Now comes the surprise. Scroll up and look at the original photo again. That's not a woman at all. That's me! I hired a photographer friend to take the shot. The same guy who shot the book. That's his shadow on the right (he had his own highlighting ideas). The purse was a thriftstore prop bought just for the 10k. So was the cow, if I'd waited.

Northern Alabama map showing Huntsville and vicinity, circa 1930s

I often wonder what Michael Schmidt truly thought of this photograph. Sadly he has passed on and it's difficult to know. But if it were somehow possible to go back in time I would ask him "Why did you use my photograph in your book?" What I really want to ask Schmidt, though —what I wonder about at 3 a.m. after the day has worn off and the race is over and all elemental relationships have been firmly established— is "Why didn't you step left and wait a moment longer?"

By now you probably realize I'm pulling your leg. It's not itchy. It's me, this isn't my blog post at all. It's a verbatim copy of an article which caused quite a commotion when it first appeared on the front page of the LA Times in 2007 (left: highlighted yellow), Go ahead, just ask a question. I've always loved this article —it's famous for a reason— and I've been waiting for just the right moment to appropriate it. Like fine champagne it says, "Go ahead." So I've reproduced the text here word for word, but with new images and highlighting. That's what you're reading now. Some passages are yellow for easy reference. For other parts I've used blacklight. Hopefully you'll pardon the artistic liberties. Is it just coincidence that the LA Times foundered after this was published? Decide for yourself.

I suppose I could've saved some trouble by posting an image of the full article instead of writing it all out. The problem with that method is that a lot has happened since 2007. If I posted the thing as-is, it wouldn't make sense at all from a contemporary POV. FDR. CDC. PCP. 

Polar bears, for one thing. And Michael Schmidt and Pope Francis. The howsing bobble, etc. But we can't go back. That's photography. Plus there are all the problems with photographing the article and stepping left or right, and ruing what might've been or not been. You walk down the street one way and you see the article highlighted in the sun. Choose the other direction and that possibility forecloses. It's the Red Sea of photography. Keep heading east. Don't look back.

4th and Washington. Why this corner, this moment, this photograph? We'll never know the real answer, and that's ok. I have my theories as I'm sure we all do.  Sometimes the solution is just out there helicoptering somewhere beyond our grasp. But hey, that's photography. You can't go back.


Willie said...

A man, a purse, a woman (or not) a corner, a cow, a book, some weird highlighting on the text.

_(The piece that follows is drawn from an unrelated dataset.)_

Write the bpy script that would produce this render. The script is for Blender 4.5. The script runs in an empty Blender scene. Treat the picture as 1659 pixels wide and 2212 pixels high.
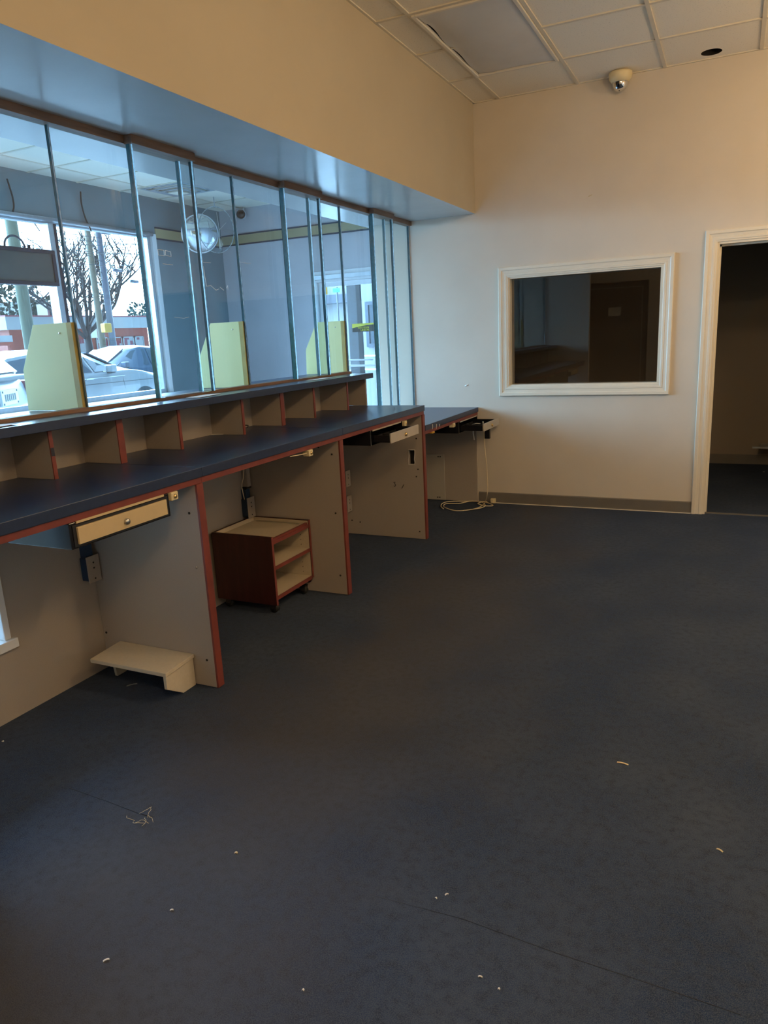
import bpy, bmesh, math, random
from mathutils import Vector, Matrix
random.seed(7)
S = bpy.context.scene
COL = S.collection
PI = math.pi

# ------------------------------------------------------------------ camera model (solved from the room's edges)
F = 1568.9176
RM = Matrix(((0.9044765413, 0.4238304096, -0.0478531887),
             (0.0579264926, -0.2332162505, -0.9706980488),
             (-0.4225715415, 0.8752016465, -0.2354896396)))   # world -> (right, down, forward)
CAM = Vector((0.0, -6.0864, 1.4861))
def W(ax, val, px, py):
    """point of the world plane ax=val seen at a photo pixel (used once, to measure positions)"""
    r = RM.transposed() @ Vector(((px-829.5)/F, (py-1106)/F, 1.0))
    i = 'xyz'.index(ax)
    return CAM + r*((val-CAM[i])/r[i])

# ------------------------------------------------------------------ materials
def nodes(m):
    m.use_nodes = True
    nt = m.node_tree; nt.nodes.clear()
    return nt, nt.nodes, nt.links
def mat(name, col, rough=0.6, metal=0.0, var=0.0, scale=8.0, bump=0.0, bscale=200.0, spec=0.5, col2=None, detail=4.0, stretch=None, bdist=0.002, thr=None):
    m = bpy.data.materials.new(name)
    nt, N, L = nodes(m)
    out = N.new('ShaderNodeOutputMaterial'); b = N.new('ShaderNodeBsdfPrincipled')
    L.new(b.outputs[0], out.inputs[0])
    b.inputs['Base Color'].default_value = (*col, 1); b.inputs['Roughness'].default_value = rough
    b.inputs['Metallic'].default_value = metal; b.inputs['Specular IOR Level'].default_value = spec
    tc = N.new('ShaderNodeTexCoord'); vec = tc.outputs['Object']
    if stretch:
        mp = N.new('ShaderNodeMapping'); mp.inputs['Scale'].default_value = stretch
        L.new(vec, mp.inputs[0]); vec = mp.outputs[0]
    if var > 0 or col2:
        n = N.new('ShaderNodeTexNoise'); n.inputs['Scale'].default_value = scale; n.inputs['Detail'].default_value = detail
        L.new(vec, n.inputs['Vector'])
        mx = N.new('ShaderNodeMix'); mx.data_type = 'RGBA'
        c2 = col2 if col2 else tuple(max(0, c*(1-var)) for c in col)
        mx.inputs[6].default_value = (*col, 1); mx.inputs[7].default_value = (*c2, 1)
        mr = N.new('ShaderNodeMapRange')
        lo, hi = thr if thr else (0.35, 0.65)
        mr.inputs[1].default_value = lo; mr.inputs[2].default_value = hi
        L.new(n.outputs[0], mr.inputs[0]); L.new(mr.outputs[0], mx.inputs[0]); L.new(mx.outputs[2], b.inputs['Base Color'])
    if bump > 0:
        n2 = N.new('ShaderNodeTexNoise'); n2.inputs['Scale'].default_value = bscale; n2.inputs['Detail'].default_value = 2
        L.new(vec, n2.inputs['Vector'])
        bp = N.new('ShaderNodeBump'); bp.inputs['Strength'].default_value = bump; bp.inputs['Distance'].default_value = bdist
        L.new(n2.outputs[0], bp.inputs['Height']); L.new(bp.outputs[0], b.inputs['Normal'])
    return m
def glass_mat(name, tint, refl=1.0, rough=0.0):
    m = bpy.data.materials.new(name); nt, N, L = nodes(m)
    out = N.new('ShaderNodeOutputMaterial'); tr = N.new('ShaderNodeBsdfTransparent'); gl = N.new('ShaderNodeBsdfGlossy')
    mx = N.new('ShaderNodeMixShader')
    tr.inputs[0].default_value = (*tint, 1); gl.inputs['Roughness'].default_value = rough
    g = N.new('ShaderNodeNewGeometry'); d = N.new('ShaderNodeVectorMath'); d.operation = 'DOT_PRODUCT'
    L.new(g.outputs['Normal'], d.inputs[0]); L.new(g.outputs['Incoming'], d.inputs[1])
    def mth(op, a, b):
        n = N.new('ShaderNodeMath'); n.operation = op
        for i, v in enumerate((a, b)):
            if v is None: continue
            if isinstance(v, (int, float)): n.inputs[i].default_value = v
            else: L.new(v, n.inputs[i])
        return n.outputs[0]
    a = mth('ABSOLUTE', d.outputs['Value'], None)
    p = mth('POWER', mth('SUBTRACT', 1.0, a), 5.0)
    fr = mth('MULTIPLY', mth('ADD', mth('MULTIPLY', p, 0.96), 0.04), refl)
    L.new(fr, mx.inputs[0]); L.new(tr.outputs[0], mx.inputs[1]); L.new(gl.outputs[0], mx.inputs[2]); L.new(mx.outputs[0], out.inputs[0])
    return m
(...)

Must go and watch Monty Python now.

Admin said...

Judging from the last couple of posts, I am beginning to think you have way too much time on your hands. You need a hobby. Perhaps you could take up woodworking, or acquire a pet moose and train him (or her) to perform tricks. Another option would be bee-keeping. Think about it.

indianrunner said...

I don't know if it's Monday morning at work or what but this post is too much for me. I'm gonna get me a pet-moose.

Mark A. said...

It's "Lebensmittel", please check your spelling.
Btw. I wouldn't want to learn German as a second language, must be terrible!

Joe Reifer said...
This comment has been removed by the author.
indianrunner said...

No, no, he got it right. It's Lebenschmittel. They pronounce it that way in southern Germany. After 5pm.